Diz-se que quem escreve quadras populares fá-lo com a pena do coração. No caso de Manuel Gomes de Figueiredo Júnior — ou, como era carinhosamente conhecido entre os seus, Figueiredo Cornetim — essa máxima ganha corpo e alma. As suas palavras nasceram do chão que pisava, das flores que via desabrochar em maio, das vozes das raparigas que cantavam nas ruas da aldeia, e da memória viva de um povo que nunca quis esquecer quem era.

Homem de origens humildes, que pouco mais sabia do que ler e escrever, Figueiredo Cornetim foi, no entanto, um verdadeiro mestre da alma popular. Possuidor de uma rara intuição musical e uma sensibilidade poética invulgar, tornou-se o cornetim mais famoso de toda a região na sua época, não apenas pelo talento, mas pela dedicação incansável à música, à sua terra e às suas gentes.

Compôs marchas originais para o Rancho do 1º de Maio da Filarmónica Santanense, com letras também de sua autoria, onde exaltava a beleza das mulheres da terra, a alegria das tradições e o orgulho profundo de ser santanense.

As suas quadras, como as que hoje revisitamos com emoção, revelam mais do que engenho poético. São testemunhos vivos de uma visão simples mas profundamente enraizada: a de quem observa o mundo a partir da sua aldeia e o transforma em arte. E fá-lo com verdade, com sentimento, com um amor genuíno pela terra que o viu nascer.
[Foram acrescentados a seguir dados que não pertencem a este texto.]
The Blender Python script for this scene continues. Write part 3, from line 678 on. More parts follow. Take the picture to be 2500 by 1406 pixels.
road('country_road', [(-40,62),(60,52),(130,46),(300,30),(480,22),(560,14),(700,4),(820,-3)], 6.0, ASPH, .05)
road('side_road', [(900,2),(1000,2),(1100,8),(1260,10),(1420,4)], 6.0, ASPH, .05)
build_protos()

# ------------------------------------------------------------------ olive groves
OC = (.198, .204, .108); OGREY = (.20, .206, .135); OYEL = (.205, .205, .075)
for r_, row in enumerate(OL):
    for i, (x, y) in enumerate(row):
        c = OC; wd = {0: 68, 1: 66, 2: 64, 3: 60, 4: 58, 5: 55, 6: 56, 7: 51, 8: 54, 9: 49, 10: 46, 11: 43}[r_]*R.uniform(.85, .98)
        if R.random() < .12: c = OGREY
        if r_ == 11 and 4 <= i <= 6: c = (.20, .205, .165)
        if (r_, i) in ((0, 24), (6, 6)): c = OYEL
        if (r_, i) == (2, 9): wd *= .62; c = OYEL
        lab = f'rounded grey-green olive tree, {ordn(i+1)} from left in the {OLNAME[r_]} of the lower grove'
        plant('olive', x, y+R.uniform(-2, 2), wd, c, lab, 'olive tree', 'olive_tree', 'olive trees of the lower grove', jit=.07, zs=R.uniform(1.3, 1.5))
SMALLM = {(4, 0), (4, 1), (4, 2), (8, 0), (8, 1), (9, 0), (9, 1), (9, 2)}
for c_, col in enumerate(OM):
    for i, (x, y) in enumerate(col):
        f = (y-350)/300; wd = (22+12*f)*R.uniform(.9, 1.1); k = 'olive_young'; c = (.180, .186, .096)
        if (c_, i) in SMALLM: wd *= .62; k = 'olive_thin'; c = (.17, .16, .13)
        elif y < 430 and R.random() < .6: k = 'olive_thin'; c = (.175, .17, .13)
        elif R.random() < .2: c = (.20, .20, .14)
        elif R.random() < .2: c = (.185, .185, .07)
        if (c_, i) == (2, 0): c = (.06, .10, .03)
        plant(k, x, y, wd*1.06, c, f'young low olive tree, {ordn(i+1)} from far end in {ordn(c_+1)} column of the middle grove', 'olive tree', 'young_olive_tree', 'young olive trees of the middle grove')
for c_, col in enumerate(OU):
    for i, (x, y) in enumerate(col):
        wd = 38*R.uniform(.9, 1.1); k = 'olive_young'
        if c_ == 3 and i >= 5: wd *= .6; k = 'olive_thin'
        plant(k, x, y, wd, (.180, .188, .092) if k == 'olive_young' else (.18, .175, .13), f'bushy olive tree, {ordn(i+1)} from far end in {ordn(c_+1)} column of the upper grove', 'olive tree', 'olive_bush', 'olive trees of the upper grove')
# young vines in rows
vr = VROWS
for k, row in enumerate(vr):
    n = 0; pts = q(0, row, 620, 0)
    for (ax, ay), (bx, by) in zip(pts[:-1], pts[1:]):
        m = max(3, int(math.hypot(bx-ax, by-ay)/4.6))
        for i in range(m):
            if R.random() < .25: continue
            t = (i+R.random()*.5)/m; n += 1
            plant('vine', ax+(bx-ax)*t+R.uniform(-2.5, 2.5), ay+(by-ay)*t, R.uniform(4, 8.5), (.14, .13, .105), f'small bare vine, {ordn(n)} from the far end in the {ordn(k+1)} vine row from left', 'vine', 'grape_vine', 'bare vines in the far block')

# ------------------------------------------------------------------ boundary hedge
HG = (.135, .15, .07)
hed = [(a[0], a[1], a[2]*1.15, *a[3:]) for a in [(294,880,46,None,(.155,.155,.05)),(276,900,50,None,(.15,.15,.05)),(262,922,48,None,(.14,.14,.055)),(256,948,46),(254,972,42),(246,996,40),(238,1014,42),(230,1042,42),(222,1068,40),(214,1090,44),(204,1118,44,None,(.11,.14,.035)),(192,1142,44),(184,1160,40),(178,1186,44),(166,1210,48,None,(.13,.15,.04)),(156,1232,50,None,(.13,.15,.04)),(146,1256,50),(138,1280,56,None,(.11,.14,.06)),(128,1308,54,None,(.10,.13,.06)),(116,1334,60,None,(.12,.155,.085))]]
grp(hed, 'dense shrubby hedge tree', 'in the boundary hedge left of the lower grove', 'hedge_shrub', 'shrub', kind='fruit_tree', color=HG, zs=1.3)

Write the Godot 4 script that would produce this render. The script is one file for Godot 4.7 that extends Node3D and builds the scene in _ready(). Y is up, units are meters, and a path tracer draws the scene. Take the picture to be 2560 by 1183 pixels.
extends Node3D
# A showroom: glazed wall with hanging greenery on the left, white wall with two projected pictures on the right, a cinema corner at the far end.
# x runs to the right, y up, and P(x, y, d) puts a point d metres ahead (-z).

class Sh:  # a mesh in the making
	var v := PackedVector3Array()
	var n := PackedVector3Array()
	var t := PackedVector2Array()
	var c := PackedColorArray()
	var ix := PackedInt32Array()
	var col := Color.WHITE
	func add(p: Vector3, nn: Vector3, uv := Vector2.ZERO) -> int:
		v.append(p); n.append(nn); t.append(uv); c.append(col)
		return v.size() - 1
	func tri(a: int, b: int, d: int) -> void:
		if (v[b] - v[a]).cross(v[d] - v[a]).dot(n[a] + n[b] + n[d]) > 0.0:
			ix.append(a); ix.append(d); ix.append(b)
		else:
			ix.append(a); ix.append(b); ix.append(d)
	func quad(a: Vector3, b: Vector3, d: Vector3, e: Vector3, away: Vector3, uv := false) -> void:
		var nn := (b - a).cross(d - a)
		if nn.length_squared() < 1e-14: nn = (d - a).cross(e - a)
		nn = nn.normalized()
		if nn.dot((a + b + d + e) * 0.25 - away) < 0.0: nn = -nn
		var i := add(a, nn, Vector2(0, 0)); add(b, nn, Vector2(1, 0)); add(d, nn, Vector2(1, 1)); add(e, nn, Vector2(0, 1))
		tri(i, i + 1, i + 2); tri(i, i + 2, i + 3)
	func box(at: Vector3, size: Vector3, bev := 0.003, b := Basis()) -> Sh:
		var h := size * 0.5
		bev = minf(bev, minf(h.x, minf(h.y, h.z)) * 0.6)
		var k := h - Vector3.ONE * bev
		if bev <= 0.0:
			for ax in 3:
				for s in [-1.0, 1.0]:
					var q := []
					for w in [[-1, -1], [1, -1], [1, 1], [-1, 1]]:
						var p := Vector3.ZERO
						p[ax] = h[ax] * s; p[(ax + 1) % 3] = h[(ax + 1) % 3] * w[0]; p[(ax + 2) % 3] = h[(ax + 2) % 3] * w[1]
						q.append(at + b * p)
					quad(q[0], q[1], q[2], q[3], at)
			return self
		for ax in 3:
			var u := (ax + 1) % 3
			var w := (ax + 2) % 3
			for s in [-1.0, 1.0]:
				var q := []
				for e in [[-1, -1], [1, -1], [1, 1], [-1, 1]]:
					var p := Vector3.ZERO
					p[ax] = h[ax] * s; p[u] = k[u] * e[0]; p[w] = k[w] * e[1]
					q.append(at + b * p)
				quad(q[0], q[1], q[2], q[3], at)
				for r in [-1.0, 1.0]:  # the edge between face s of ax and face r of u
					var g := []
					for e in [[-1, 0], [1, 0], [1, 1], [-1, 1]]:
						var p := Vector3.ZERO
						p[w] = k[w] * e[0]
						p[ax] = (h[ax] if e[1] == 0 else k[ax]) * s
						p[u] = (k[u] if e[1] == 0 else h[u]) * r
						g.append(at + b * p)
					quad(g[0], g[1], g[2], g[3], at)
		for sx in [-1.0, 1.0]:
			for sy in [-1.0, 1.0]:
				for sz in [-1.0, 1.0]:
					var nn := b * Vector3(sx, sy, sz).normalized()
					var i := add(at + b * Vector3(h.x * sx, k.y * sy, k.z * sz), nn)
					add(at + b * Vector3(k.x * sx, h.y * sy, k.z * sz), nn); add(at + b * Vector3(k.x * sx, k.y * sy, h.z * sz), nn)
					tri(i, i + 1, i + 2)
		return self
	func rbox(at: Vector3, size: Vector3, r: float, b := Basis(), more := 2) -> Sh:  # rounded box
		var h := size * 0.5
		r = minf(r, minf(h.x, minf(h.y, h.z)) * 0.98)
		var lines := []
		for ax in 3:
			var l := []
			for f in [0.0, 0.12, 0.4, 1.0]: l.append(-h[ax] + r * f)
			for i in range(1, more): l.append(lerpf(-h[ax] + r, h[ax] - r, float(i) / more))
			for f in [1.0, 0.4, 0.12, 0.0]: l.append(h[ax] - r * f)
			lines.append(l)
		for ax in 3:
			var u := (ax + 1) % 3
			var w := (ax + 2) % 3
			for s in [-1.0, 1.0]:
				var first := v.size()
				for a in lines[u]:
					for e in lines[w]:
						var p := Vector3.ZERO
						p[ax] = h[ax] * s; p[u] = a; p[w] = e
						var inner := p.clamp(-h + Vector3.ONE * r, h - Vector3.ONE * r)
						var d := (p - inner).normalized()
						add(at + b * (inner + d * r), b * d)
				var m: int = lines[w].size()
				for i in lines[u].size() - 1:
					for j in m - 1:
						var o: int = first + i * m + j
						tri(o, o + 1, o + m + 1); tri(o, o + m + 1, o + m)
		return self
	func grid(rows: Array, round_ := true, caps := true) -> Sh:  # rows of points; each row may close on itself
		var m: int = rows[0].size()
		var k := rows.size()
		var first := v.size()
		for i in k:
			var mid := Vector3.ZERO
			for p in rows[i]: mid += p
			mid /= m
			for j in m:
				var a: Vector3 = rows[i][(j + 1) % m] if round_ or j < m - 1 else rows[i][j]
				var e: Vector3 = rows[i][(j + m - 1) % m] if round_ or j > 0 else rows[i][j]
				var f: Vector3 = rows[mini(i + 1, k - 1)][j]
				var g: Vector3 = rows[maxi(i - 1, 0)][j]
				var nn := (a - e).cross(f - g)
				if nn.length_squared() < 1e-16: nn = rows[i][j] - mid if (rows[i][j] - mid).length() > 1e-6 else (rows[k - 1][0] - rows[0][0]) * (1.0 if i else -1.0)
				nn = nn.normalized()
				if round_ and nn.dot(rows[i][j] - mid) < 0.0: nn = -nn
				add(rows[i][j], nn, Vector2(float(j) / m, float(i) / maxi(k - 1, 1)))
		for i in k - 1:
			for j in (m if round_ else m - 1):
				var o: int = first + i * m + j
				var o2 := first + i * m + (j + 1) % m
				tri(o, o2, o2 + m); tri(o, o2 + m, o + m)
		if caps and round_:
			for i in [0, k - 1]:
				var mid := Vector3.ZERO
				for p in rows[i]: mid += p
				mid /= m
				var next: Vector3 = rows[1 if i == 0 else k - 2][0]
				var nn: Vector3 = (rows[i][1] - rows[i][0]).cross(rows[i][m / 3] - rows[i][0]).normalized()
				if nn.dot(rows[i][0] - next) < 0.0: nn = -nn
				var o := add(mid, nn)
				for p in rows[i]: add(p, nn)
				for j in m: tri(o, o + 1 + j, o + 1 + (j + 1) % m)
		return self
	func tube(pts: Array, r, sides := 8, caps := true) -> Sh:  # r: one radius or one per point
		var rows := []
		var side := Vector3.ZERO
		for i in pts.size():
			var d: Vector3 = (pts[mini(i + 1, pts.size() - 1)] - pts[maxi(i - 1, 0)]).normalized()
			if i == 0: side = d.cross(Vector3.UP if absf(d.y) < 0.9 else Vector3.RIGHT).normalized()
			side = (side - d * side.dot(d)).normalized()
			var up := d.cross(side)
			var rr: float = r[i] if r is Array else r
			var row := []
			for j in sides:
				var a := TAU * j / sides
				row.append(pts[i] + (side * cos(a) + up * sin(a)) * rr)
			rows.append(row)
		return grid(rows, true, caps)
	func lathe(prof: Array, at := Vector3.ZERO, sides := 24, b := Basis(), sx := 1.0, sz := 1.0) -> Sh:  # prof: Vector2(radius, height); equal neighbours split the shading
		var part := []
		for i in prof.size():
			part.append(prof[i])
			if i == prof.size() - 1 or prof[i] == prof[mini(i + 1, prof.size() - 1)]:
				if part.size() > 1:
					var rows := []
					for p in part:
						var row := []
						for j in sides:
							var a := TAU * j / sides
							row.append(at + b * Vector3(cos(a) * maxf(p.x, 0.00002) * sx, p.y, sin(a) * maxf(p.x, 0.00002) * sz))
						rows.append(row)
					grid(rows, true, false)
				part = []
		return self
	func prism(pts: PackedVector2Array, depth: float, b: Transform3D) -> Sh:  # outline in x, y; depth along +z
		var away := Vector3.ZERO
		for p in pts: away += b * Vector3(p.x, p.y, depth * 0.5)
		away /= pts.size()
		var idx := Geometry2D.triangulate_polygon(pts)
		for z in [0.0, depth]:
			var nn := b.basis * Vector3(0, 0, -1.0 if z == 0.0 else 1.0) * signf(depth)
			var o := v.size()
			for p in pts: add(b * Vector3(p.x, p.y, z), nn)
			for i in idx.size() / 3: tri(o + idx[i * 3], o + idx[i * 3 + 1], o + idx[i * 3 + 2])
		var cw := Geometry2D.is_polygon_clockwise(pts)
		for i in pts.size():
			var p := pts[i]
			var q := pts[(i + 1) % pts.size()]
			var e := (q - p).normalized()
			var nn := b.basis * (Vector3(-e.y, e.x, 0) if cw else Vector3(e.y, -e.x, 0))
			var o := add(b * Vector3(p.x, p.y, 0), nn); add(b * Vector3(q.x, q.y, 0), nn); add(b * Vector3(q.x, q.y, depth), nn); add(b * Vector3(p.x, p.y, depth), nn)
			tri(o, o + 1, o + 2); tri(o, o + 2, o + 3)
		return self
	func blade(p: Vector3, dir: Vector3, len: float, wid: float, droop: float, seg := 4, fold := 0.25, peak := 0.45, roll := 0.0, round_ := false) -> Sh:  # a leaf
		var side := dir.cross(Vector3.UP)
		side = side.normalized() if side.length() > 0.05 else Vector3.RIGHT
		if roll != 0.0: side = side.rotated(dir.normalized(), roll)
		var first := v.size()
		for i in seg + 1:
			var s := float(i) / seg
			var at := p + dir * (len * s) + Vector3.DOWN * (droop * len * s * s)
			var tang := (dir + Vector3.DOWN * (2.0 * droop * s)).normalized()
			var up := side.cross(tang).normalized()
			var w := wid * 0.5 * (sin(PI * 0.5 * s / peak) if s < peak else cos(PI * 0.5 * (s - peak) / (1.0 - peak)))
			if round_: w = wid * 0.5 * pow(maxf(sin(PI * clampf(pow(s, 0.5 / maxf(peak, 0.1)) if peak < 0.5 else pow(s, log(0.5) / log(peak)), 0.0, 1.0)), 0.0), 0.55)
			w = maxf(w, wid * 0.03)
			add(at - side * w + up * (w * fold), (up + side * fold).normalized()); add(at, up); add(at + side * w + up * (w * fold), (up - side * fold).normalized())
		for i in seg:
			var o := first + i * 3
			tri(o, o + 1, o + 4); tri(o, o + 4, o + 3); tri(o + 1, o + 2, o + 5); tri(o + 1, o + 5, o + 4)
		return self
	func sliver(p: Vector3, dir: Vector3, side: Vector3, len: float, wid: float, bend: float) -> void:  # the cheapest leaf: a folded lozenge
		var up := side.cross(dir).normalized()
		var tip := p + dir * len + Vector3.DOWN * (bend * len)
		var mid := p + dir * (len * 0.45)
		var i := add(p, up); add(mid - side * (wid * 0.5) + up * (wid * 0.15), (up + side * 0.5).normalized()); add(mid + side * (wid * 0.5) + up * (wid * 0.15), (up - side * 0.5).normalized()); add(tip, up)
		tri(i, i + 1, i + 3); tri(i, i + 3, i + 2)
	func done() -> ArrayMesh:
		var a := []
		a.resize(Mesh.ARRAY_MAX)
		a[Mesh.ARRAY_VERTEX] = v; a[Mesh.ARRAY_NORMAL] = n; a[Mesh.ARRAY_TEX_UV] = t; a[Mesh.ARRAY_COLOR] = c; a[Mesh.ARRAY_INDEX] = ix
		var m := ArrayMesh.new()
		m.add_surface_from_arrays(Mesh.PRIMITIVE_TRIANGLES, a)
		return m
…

Imaginamos Figueiredo Cornetim sentado num banco à porta de casa enquanto o som de um ensaio do rancho ecoa ao longe. Talvez nessa tarde de primavera, com os ares cheios de flores e os campos vibrando em cor, lhe tenham vindo à mente os versos que celebram a sua terra — "A nossa aldeia é das mais lindas / Que entre outras não tem rival" — não por vaidade, mas por amor.

A sua poesia não é só elogio: é pertença. Escreveu “São todas cravos e rosas” como quem descreve irmãs, vizinhas, filhas da terra. Chamou-as “flores airosas”, não por galanteio, mas porque via nelas a beleza firme das mulheres de Santana — aquelas que dançam com o pote à cabeça, que levam o dia às costas e ainda guardam tempo para cantar.

O Primeiro de Maio, esse dia simbólico, era para ele mais do que uma data no calendário. Era o renascer da esperança, o tempo de reviver tradições e de ver a aldeia inteira em flor. Talvez tenha escrito “Vamos todos, raparigas / Cantar com os nossos amores” como quem convoca a juventude para manter acesa a chama do passado — não como nostalgia, mas como continuidade.

Figueiredo Cornetim foi, acima de tudo, um homem atento. O seu “cornetim” era metafórico: era o instrumento através do qual soava a identidade de Santana. Não precisava de fanfarras — bastavam-lhe quatro versos para tocar o coração de quem ouve.

E assim, nos seus versos simples mas profundos, deixou-nos uma herança maior do que parece: o orgulho de ser de Santana, e a certeza de que, enquanto houver quem cante e quem dance, as palavras do poeta continuarão a viver entre cravos e rosas.